É o caso da interpretação que o STJ fez no seu acórdão de 18 de Março de 1986 sobre o conceito de união de facto, constante do artigo 2020 do Código Civil. Segundo este artigo, vive em união de facto um homem e uma mulher não casados com outrem ou separados judicialmente de pessoas e bens, que coabitem em circunstâncias análogas às dos cônjuges, desde que essa coabitação perdure pelo menos durante 2 anos.

Ora, no acórdão atrás referido, o STJ entendeu que só era de exigir a verificação do requisito de não se ser casado ou de se ser separado judicialmente de pessoas e bens, na altura da morte de um dos membros do casal, contando para apuramento do período de coabitação, mesmo aquele em que um ou os dois membros do casal estivessem ligados a outrem por vínculo matrimonial.

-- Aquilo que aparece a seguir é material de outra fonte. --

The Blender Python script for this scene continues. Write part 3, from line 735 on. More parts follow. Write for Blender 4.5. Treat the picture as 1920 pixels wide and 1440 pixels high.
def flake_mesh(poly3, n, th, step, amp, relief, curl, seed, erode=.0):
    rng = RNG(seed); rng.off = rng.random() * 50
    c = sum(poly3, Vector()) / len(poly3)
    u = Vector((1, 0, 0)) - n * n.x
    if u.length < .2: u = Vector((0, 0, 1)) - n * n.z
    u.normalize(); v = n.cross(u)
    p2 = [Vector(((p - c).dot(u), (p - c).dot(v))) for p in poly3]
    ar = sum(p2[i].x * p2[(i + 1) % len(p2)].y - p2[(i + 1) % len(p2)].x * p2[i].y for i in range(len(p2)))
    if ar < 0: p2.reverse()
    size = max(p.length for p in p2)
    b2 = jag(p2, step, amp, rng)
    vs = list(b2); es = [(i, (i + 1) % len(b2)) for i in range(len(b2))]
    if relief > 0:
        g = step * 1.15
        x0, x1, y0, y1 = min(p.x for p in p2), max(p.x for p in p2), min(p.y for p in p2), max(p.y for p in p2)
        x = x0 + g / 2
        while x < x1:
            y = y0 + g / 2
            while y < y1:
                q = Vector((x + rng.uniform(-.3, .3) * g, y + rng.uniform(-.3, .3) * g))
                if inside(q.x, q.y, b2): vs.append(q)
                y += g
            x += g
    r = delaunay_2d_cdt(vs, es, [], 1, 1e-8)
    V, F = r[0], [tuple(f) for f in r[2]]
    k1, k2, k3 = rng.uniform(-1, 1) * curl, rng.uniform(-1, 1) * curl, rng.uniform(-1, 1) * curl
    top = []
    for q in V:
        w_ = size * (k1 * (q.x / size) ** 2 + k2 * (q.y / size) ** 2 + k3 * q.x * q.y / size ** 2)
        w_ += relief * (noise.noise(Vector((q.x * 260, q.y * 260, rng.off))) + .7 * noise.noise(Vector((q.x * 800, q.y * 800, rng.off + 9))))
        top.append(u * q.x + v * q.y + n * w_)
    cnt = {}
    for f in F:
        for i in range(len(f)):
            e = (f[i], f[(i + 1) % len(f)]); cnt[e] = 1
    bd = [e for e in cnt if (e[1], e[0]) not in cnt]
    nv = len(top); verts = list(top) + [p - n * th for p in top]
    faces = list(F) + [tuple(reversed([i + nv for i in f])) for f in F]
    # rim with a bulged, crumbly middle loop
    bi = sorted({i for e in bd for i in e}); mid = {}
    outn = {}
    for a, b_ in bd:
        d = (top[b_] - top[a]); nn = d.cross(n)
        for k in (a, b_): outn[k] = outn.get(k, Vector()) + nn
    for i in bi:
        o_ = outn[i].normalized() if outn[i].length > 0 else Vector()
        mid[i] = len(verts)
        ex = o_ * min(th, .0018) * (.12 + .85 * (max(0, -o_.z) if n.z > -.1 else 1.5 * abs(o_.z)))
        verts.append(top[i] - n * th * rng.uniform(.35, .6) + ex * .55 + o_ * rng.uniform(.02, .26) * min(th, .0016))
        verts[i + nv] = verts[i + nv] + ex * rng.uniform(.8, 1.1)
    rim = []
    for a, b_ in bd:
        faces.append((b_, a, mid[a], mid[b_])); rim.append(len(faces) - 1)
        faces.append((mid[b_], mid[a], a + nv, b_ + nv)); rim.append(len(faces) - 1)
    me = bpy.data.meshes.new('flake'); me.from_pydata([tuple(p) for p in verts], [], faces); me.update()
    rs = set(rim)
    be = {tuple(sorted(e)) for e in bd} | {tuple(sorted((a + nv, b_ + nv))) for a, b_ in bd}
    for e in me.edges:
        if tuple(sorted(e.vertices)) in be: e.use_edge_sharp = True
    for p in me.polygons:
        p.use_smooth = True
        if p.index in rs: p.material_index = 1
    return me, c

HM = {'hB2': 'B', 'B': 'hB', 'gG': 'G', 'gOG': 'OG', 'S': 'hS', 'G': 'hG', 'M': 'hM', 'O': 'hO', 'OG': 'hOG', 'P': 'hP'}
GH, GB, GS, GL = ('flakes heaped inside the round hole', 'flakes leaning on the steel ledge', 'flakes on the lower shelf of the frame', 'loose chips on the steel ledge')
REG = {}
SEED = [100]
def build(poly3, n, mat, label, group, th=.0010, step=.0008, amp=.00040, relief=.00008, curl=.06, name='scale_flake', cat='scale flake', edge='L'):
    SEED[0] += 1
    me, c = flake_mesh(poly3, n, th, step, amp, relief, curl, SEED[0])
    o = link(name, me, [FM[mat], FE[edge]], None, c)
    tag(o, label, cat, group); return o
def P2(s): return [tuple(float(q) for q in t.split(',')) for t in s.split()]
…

Esta foi uma decisão em que se valoraram os laços de afectividade. Esta foi uma decisão progressista que recusou ao direito civil a censura moral que alguns lhe querem manter.

Mas tal censura tem os dias contados.

Existindo as uniões de facto, sendo aceites socialmente, não sendo consideradas ilícitas, para efeitos de filiação, as relações sexuais não baseadas no casamento, por que o motivo o serão para regular as relações entre o casal?

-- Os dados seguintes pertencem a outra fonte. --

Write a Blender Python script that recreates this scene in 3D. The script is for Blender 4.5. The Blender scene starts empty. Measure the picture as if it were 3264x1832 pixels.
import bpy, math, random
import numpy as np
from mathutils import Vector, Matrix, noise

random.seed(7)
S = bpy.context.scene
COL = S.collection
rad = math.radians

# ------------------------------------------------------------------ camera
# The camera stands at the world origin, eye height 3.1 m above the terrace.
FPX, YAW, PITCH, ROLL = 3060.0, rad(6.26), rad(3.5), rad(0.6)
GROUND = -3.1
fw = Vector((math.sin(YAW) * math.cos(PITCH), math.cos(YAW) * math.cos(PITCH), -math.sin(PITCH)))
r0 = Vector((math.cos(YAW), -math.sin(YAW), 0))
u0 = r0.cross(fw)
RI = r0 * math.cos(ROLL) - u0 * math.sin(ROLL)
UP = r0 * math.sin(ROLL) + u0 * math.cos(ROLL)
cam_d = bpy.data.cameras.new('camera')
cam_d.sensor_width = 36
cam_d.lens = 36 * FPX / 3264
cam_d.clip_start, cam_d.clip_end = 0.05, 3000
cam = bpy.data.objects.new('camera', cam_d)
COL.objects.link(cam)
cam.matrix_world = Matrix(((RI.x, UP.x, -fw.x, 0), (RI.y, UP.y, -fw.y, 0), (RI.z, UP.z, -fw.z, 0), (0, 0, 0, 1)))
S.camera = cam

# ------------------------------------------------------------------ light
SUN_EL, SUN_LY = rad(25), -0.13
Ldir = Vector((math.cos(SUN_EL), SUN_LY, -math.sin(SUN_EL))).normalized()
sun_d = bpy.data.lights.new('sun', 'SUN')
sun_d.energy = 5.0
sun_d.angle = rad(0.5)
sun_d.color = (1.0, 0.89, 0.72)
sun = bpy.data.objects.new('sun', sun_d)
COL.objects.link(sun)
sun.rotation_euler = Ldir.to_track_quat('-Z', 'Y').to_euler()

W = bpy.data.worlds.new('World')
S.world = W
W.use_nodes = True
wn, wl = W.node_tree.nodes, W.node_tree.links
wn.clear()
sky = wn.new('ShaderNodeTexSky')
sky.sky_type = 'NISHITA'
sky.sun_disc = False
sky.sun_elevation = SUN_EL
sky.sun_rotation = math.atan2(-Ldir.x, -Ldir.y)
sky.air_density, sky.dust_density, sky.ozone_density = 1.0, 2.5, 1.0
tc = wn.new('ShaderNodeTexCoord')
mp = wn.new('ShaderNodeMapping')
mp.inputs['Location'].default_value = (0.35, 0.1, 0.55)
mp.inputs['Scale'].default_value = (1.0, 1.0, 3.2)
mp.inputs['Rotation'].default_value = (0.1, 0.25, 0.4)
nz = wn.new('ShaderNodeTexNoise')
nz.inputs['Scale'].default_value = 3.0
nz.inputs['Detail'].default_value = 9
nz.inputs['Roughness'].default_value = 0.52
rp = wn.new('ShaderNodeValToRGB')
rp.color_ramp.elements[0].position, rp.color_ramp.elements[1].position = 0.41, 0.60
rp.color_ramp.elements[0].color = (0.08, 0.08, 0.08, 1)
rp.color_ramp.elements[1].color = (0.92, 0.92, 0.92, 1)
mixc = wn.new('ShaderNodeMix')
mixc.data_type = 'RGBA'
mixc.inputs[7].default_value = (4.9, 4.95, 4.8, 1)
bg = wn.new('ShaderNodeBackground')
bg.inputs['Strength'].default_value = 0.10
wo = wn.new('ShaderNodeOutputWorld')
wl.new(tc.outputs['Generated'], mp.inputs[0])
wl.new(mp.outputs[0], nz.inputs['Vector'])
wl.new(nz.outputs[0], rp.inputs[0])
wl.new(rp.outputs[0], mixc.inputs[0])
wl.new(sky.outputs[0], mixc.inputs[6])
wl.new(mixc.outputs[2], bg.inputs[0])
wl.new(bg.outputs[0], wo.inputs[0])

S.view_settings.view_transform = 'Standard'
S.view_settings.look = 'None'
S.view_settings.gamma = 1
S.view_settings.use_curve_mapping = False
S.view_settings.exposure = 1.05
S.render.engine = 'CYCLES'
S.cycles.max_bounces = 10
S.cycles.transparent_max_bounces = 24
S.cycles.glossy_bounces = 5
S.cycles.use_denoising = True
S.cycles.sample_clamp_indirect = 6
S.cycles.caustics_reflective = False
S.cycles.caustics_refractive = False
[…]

Dada a aceitação social das uniões de facto, a representação na sociedade de que se trata de um casamento de facto, de que os direitos das pessoas que casaram sem papel passado devem ser iguais aos das pessoas que preferiram o ritual, o Direito de Família deve acompanhar essas transformações, e largar mão, até onde haja correspondência com o pulsar da sociedade, da ideia de que as relações sexuais são ilícitas, porque imorais, quando não tenham sido legalizadas pela assinatura do Conservador do Registo Civil.

Porque as uniões de facto existem. Porque há situações injustas criadas pela omissão de protecção legal às pessoas que, rejeitando a imposição da celebração do casamento, não rejeitam a lei quando vítimas de injustiças.

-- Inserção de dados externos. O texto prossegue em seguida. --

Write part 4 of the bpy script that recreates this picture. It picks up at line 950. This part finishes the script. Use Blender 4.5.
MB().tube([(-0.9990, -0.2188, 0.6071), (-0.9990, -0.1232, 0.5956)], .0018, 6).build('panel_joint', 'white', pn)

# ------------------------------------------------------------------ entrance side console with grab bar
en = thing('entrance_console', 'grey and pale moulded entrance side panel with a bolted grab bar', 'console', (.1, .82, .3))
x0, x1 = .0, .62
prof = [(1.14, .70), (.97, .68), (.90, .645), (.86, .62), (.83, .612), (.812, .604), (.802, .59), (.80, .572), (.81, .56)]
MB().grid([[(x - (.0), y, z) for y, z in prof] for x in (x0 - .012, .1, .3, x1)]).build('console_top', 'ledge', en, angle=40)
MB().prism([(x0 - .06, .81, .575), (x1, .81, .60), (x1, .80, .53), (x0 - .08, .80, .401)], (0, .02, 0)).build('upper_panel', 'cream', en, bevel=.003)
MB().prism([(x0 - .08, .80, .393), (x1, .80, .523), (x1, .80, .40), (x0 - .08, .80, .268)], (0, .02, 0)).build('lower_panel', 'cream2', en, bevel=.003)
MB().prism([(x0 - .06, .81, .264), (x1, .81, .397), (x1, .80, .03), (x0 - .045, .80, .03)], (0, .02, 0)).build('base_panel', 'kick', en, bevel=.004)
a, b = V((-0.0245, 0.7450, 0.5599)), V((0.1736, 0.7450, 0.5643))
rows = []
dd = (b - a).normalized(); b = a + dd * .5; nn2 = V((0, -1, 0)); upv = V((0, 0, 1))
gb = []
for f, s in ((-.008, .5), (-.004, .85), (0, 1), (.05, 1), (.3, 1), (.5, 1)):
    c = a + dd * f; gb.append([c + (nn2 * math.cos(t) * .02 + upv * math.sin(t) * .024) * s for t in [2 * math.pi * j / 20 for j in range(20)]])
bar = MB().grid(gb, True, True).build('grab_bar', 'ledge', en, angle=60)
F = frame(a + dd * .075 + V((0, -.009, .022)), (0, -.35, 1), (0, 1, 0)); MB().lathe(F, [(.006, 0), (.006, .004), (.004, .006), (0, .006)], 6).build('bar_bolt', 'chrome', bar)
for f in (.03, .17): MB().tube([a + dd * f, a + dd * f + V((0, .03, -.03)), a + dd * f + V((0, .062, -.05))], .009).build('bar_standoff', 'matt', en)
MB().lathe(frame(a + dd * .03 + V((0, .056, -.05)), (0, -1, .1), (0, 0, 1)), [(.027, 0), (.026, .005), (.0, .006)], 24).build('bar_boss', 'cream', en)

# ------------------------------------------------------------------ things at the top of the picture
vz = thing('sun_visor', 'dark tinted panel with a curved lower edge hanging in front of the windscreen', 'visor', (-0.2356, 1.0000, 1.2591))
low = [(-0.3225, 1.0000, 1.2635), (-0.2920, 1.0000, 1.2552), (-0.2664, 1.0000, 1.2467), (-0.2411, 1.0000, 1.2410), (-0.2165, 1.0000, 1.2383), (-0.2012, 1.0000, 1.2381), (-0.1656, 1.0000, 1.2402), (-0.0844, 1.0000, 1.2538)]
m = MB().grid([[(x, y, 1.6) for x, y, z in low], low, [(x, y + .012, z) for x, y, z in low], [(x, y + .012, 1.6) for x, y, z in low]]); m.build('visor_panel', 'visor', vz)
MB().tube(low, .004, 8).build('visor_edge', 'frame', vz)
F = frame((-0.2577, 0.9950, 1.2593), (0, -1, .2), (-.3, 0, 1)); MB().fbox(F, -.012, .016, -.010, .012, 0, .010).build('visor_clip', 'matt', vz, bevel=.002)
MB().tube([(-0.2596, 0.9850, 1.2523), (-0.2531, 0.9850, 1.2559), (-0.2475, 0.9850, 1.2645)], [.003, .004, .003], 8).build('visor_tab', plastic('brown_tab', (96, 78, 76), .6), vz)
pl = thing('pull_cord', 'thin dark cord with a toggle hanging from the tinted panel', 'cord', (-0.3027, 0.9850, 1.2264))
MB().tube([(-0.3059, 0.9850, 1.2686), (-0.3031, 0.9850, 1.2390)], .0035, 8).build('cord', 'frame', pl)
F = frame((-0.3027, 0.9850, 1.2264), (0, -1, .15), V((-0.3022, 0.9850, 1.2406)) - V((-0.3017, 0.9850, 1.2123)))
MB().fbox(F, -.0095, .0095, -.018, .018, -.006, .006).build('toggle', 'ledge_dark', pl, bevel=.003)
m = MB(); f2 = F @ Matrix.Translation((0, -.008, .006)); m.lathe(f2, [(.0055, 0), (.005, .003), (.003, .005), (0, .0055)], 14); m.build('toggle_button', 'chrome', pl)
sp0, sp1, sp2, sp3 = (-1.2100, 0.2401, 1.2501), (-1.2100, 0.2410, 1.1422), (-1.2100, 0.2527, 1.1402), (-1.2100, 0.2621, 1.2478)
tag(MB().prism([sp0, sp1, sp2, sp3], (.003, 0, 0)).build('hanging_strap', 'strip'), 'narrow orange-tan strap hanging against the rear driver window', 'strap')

Deve respeitar-se a liberdade dos que não quiseram recorrer ao formalismo do casamento. Mas há também a situação daqueles que não puderam recorrer a esse formalismo.

E a liberdade implica também responsabilidade. O direito não pode, em nome de um pseudomoralismo, deixar sem protecção os mais fracos psicológica e financeiramente. O direito não pode, pela omissão, proteger os menos escrupulosos.

O Projecto do PCP respeita a liberdade dos que contestam o formalismo do casamento

Não exige nenhum registo das uniões de facto. Ao contrário do que acontece num pré-projecto da Juventude Socialista, que para responder às reivindicações de uniões homossexuais cria um casamento de 2ª. através de um registo nos Centros Regionais de Segurança Social, sujeitando as uniões de facto (uniões entre Homem-Mulher) a esse registo, onde estes compareceriam de mau modo, estamos certos.

Q Projecto do PCP responde à necessidade de extirpar do Código Civil um padrão moral criado pelo Estado, em nome do seu «Direito» a intervir na célula fundamental da sociedade. A Família.